§ **Set problem**: Give back, unchanged, the line with "What Blender Python", the line with "R=math.radians", and every line between them, and no other line.

§ **Input for this task**:
◆ ◆ ◆ ◆
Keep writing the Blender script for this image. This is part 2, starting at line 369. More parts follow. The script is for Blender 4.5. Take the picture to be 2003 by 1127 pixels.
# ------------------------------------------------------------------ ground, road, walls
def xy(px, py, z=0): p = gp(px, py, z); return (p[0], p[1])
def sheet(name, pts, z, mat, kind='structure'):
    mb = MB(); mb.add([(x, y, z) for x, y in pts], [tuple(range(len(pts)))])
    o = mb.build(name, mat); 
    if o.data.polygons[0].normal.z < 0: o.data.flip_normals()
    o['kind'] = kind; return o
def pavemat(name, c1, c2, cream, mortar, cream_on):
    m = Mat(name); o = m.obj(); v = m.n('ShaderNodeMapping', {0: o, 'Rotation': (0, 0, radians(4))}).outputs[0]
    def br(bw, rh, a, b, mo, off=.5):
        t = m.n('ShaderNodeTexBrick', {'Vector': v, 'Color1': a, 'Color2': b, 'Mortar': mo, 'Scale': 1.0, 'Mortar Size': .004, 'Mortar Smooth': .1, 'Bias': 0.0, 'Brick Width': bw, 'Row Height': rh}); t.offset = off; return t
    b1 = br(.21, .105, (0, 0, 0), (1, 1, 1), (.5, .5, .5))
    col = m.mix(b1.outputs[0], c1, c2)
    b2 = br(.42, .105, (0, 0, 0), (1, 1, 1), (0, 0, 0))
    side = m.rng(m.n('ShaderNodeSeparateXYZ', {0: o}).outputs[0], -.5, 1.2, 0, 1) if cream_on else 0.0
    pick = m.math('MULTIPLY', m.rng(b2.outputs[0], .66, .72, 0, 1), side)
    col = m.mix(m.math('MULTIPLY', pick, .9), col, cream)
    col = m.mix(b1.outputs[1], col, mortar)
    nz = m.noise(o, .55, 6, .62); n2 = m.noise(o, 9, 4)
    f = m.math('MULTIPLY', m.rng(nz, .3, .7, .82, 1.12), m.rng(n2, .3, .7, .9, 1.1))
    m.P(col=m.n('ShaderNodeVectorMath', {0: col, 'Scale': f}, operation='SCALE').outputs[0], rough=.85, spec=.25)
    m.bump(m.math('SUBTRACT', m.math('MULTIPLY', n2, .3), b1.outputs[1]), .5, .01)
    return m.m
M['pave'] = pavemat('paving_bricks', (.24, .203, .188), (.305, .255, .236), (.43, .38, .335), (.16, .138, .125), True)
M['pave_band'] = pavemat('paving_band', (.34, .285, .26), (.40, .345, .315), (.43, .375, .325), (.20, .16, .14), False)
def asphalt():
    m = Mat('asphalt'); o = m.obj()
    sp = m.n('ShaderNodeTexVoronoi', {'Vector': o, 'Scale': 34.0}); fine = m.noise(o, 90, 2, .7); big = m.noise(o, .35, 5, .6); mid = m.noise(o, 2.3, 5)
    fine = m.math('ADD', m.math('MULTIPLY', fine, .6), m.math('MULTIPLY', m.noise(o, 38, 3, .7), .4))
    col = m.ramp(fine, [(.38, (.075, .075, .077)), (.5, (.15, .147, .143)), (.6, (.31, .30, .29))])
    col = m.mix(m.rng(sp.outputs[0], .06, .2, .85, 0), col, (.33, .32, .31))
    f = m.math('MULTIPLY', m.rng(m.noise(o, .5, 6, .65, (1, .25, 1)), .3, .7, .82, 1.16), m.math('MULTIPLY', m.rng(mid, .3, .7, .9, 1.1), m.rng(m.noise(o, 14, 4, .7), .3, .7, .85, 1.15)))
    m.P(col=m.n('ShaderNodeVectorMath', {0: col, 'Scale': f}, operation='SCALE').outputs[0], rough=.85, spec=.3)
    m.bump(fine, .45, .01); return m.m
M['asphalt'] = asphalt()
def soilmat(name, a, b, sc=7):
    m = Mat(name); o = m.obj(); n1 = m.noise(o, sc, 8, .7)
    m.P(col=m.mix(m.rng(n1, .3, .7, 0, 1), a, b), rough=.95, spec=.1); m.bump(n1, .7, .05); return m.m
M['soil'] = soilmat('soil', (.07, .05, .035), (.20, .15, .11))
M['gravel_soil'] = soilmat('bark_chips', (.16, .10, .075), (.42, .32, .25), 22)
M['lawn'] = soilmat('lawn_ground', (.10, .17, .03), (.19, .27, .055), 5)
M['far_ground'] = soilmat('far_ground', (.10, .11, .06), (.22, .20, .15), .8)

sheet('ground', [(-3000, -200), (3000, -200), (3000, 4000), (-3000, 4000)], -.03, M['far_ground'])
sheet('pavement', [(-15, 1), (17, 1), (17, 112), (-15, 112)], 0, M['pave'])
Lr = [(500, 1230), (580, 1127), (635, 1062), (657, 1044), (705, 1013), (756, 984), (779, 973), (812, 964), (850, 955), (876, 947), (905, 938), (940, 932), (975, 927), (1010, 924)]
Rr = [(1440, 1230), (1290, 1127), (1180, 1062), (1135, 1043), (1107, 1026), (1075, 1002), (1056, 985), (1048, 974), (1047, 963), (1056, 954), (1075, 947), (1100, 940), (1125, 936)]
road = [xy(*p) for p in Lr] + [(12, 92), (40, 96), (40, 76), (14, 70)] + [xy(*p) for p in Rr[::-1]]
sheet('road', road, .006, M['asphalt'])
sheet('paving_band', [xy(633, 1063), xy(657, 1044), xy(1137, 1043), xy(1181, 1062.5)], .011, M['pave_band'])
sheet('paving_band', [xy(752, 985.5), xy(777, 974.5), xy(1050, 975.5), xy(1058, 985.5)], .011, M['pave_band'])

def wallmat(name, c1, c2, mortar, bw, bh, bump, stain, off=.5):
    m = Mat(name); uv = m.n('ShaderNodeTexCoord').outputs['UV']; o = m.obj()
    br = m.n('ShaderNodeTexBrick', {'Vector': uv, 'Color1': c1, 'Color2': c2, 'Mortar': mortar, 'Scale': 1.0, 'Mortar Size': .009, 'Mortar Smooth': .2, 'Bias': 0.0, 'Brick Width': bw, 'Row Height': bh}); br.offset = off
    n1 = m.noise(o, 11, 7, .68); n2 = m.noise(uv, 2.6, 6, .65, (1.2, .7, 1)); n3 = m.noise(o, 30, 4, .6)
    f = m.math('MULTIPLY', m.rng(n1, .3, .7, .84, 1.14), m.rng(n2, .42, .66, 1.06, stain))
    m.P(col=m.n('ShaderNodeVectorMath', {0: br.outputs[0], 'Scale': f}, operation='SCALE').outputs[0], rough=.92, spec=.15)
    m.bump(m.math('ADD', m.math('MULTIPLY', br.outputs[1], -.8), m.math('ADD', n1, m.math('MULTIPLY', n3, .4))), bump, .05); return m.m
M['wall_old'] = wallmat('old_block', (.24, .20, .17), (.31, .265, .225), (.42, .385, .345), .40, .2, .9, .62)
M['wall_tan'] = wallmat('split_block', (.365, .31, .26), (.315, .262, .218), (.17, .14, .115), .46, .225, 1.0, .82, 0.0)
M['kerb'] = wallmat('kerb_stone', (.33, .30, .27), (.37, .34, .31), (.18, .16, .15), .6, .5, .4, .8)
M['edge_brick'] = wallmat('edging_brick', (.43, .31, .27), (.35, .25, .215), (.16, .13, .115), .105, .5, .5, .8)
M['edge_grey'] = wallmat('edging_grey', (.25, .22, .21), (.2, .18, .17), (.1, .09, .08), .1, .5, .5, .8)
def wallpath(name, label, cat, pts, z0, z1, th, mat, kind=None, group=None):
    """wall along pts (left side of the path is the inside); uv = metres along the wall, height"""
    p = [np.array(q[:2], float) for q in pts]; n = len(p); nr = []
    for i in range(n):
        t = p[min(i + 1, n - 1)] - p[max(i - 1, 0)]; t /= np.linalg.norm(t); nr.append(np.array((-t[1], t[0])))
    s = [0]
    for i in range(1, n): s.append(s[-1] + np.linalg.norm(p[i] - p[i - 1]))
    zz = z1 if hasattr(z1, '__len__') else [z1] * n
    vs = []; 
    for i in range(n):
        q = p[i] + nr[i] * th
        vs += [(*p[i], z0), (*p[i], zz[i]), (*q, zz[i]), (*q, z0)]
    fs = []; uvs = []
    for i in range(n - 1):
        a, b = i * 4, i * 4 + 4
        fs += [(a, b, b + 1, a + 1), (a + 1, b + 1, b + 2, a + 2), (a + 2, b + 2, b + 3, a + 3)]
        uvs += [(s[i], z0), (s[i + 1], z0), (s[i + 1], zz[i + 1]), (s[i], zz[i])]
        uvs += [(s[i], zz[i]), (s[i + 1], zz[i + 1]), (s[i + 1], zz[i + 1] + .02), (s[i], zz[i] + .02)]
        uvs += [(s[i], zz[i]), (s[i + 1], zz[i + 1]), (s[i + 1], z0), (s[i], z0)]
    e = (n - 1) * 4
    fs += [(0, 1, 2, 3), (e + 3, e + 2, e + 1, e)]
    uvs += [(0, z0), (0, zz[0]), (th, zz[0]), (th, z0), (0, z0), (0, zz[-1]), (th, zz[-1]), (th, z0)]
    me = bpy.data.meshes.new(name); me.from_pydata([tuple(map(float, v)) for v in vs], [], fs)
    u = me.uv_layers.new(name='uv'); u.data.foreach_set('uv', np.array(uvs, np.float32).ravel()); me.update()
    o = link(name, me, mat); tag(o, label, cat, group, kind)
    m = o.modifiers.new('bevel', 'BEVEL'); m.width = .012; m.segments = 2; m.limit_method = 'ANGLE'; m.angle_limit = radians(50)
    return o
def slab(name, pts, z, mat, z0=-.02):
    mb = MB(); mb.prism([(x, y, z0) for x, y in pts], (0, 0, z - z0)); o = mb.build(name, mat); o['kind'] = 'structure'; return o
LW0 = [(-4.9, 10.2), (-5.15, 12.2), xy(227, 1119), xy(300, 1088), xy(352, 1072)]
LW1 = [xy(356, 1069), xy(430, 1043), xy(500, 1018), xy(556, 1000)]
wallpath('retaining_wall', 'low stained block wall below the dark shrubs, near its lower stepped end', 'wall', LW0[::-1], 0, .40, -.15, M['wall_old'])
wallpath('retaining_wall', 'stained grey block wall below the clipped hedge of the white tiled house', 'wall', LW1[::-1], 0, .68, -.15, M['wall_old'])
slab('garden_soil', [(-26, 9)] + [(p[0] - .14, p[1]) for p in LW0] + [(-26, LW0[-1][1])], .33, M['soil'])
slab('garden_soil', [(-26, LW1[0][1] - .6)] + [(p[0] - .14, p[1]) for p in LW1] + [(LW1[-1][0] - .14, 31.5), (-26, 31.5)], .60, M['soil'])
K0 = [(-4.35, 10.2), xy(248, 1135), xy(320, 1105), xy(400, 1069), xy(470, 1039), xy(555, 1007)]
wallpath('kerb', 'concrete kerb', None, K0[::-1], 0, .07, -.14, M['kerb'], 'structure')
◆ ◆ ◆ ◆
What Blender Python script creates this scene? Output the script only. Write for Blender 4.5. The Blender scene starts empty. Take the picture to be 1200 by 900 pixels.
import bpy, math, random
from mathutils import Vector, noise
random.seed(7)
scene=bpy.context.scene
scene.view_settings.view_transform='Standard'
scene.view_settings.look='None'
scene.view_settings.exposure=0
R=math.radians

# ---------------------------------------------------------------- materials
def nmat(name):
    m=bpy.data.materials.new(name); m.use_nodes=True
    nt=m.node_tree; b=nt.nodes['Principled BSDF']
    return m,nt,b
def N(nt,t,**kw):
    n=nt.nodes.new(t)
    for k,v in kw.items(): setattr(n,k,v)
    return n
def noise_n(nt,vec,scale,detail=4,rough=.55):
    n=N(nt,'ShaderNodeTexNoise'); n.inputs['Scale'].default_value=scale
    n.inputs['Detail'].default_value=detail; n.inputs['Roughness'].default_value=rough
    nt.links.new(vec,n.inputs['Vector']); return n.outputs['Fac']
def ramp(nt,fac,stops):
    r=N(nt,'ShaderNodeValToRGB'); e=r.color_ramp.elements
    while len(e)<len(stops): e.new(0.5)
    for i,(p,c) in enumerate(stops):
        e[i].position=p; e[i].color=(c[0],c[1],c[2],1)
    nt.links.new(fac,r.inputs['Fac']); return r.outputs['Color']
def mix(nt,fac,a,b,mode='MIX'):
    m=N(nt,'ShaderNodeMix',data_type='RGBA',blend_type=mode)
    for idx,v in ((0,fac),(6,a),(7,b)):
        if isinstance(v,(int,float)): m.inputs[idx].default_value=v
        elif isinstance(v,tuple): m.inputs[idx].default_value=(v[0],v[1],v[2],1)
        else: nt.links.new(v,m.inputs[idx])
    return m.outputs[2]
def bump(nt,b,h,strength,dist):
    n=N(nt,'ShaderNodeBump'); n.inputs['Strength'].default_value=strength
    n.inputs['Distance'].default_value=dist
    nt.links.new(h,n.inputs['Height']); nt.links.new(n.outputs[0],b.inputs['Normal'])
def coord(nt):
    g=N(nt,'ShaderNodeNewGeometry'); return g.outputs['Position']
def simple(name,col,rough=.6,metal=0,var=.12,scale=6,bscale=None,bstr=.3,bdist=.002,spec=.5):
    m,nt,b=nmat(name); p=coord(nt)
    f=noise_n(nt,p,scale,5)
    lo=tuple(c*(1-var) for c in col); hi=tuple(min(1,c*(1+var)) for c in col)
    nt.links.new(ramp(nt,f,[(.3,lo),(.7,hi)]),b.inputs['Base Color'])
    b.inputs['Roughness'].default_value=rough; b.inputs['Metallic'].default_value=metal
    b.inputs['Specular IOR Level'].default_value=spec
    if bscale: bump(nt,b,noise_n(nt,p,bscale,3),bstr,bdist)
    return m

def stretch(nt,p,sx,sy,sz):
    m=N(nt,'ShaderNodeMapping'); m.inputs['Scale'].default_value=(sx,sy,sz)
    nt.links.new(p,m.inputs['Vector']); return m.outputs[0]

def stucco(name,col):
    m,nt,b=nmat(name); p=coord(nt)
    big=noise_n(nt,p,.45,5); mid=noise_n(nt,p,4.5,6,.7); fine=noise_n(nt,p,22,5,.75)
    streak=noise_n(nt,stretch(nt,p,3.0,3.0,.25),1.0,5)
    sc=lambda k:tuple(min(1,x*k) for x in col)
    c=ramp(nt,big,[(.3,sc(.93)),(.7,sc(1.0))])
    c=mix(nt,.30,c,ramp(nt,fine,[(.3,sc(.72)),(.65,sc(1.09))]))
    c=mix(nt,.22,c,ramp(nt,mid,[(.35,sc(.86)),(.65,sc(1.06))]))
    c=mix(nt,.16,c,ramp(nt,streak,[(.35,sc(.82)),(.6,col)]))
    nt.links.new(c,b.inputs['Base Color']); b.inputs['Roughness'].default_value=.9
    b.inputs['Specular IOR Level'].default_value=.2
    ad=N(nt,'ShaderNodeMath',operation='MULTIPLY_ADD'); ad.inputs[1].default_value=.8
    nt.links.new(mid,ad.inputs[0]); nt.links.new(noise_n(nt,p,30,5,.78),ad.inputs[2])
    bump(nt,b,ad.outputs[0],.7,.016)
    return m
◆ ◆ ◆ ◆
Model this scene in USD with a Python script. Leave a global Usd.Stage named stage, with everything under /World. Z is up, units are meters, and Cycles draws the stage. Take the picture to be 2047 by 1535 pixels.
◆ ◆ ◆ ◆
§ **Solution for this exercise**:
What Blender Python script creates this scene? Output the script only. Write for Blender 4.5. The Blender scene starts empty. Take the picture to be 1200 by 900 pixels.
import bpy, math, random
from mathutils import Vector, noise
random.seed(7)
scene=bpy.context.scene
scene.view_settings.view_transform='Standard'
scene.view_settings.look='None'
scene.view_settings.exposure=0
R=math.radians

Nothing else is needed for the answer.